**WORK TO COMPLETE:** Please restate, exactly as written, the lines running from the beginning of the material through the line that has "sc.camera = cam" in it.
%%
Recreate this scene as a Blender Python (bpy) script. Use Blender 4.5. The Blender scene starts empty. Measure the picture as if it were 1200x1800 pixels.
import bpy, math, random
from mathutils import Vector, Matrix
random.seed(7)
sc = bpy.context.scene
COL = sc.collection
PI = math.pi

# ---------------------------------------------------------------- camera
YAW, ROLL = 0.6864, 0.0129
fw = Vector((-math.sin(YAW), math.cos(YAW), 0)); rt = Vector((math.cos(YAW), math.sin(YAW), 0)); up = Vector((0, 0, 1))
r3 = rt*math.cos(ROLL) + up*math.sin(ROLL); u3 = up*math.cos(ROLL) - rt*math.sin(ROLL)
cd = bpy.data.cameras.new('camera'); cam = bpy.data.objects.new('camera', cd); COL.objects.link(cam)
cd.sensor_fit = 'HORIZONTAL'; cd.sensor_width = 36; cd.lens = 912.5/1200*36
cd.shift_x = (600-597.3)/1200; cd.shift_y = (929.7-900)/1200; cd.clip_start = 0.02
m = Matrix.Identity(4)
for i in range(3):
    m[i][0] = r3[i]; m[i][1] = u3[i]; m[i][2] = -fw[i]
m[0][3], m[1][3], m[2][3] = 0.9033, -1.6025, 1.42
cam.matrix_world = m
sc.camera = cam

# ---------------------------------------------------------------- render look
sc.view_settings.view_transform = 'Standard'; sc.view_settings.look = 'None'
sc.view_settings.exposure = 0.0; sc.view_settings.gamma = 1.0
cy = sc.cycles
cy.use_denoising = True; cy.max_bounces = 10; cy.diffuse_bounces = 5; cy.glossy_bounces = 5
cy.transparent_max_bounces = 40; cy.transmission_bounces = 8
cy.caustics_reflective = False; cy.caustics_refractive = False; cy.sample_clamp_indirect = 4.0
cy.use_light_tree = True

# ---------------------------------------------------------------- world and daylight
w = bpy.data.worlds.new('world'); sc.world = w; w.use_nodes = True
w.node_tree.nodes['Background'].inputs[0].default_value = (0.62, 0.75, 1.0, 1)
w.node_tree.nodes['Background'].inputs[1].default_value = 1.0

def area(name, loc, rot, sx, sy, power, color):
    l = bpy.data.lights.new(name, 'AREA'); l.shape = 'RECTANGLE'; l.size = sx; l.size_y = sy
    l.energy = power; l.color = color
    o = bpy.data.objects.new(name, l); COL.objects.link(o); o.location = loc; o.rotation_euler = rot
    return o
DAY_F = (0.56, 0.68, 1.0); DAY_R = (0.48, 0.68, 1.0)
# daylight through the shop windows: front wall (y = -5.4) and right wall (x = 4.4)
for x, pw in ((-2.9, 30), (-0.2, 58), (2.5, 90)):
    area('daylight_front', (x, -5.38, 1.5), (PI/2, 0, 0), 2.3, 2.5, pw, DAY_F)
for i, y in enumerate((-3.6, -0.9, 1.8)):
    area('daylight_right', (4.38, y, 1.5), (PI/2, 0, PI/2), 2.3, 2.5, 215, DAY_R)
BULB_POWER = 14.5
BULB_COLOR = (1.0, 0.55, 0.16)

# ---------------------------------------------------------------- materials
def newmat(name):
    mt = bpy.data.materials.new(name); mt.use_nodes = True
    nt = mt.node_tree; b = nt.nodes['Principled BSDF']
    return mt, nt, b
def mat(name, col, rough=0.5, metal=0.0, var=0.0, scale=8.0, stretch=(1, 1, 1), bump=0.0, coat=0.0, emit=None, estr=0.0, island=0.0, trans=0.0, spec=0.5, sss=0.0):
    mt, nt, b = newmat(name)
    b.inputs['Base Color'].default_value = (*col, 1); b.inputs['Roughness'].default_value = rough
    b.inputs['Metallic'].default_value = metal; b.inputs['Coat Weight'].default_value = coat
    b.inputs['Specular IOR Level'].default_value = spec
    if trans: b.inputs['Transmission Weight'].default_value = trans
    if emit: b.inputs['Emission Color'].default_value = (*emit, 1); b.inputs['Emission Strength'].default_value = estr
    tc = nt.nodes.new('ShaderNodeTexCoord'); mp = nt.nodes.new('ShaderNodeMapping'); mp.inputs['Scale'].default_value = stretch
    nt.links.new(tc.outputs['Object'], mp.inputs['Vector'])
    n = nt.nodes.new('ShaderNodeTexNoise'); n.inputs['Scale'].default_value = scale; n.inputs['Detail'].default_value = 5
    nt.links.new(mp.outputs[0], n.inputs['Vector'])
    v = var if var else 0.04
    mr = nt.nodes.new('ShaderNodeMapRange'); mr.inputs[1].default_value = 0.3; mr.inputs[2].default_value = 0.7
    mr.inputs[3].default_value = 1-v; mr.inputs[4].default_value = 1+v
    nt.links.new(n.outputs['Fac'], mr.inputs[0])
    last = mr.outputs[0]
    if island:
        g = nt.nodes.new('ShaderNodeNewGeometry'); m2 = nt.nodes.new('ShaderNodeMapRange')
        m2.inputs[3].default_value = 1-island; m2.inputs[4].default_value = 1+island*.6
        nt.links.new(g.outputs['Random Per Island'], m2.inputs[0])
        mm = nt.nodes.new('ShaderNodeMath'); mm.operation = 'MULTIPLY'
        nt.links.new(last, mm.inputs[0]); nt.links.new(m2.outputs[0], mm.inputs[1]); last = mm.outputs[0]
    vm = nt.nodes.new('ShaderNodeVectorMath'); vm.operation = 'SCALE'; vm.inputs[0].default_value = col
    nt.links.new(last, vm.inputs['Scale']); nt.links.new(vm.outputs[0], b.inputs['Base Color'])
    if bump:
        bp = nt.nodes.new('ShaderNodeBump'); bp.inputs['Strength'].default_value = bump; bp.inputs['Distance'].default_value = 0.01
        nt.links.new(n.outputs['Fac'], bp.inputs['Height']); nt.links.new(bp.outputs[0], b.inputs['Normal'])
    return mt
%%
**ANSWER IN FULL:**
Recreate this scene as a Blender Python (bpy) script. Use Blender 4.5. The Blender scene starts empty. Measure the picture as if it were 1200x1800 pixels.
import bpy, math, random
from mathutils import Vector, Matrix
random.seed(7)
sc = bpy.context.scene
COL = sc.collection
PI = math.pi

# ---------------------------------------------------------------- camera
YAW, ROLL = 0.6864, 0.0129
fw = Vector((-math.sin(YAW), math.cos(YAW), 0)); rt = Vector((math.cos(YAW), math.sin(YAW), 0)); up = Vector((0, 0, 1))
r3 = rt*math.cos(ROLL) + up*math.sin(ROLL); u3 = up*math.cos(ROLL) - rt*math.sin(ROLL)
cd = bpy.data.cameras.new('camera'); cam = bpy.data.objects.new('camera', cd); COL.objects.link(cam)
cd.sensor_fit = 'HORIZONTAL'; cd.sensor_width = 36; cd.lens = 912.5/1200*36
cd.shift_x = (600-597.3)/1200; cd.shift_y = (929.7-900)/1200; cd.clip_start = 0.02
m = Matrix.Identity(4)
for i in range(3):
    m[i][0] = r3[i]; m[i][1] = u3[i]; m[i][2] = -fw[i]
m[0][3], m[1][3], m[2][3] = 0.9033, -1.6025, 1.42
cam.matrix_world = m
sc.camera = cam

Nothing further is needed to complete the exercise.